La position du groupe RSDE s’inscrit dans le droit fil des propos que j’ai tenus lors de précédents débats : nous sommes attachés au principe d’un droit pénal spécial et autonome pour les mineurs ; nous appelons également à prévenir toute judiciarisation à outrance du destin de jeunes en construction.

Il faut absolument renforcer la prévention contre la radicalisation, notamment par des mesures éducatives et sociales. L’environnement dans lequel grandissent les mineurs joue un rôle prépondérant dans leur disposition à accueillir favorablement ou non des discours de radicalisation.

Mes chers collègues, je termine en rappelant que l’État de droit est le cadre garantissant aux citoyens le respect de leurs droits et libertés. Ce cadre assure l’efficacité de la loi ; il est la force de la République.

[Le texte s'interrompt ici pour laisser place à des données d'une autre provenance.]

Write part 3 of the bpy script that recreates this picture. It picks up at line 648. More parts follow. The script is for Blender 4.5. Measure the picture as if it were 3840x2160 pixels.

Bien sûr, je vois grandir la défiance envers les juges, qui livreraient parfois des interprétations contraires aux intérêts de certains – ou à certains intérêts –, mais il y va de l’intérêt général et de notre responsabilité de garantir avec volontarisme les droits et libertés constitutionnellement protégés.

L’atteinte à ces principes est un point de non-retour dont nous devons nous tenir le plus possible éloignés. Je sais que la navette parlementaire, si elle est conduite dans des conditions normales, nous permettra d’aboutir à une bonne version du texte, efficace et protectrice.

Malgré ces réserves, considérant les objets du texte et les modifications qui y ont été apportées, notre groupe votera majoritairement pour.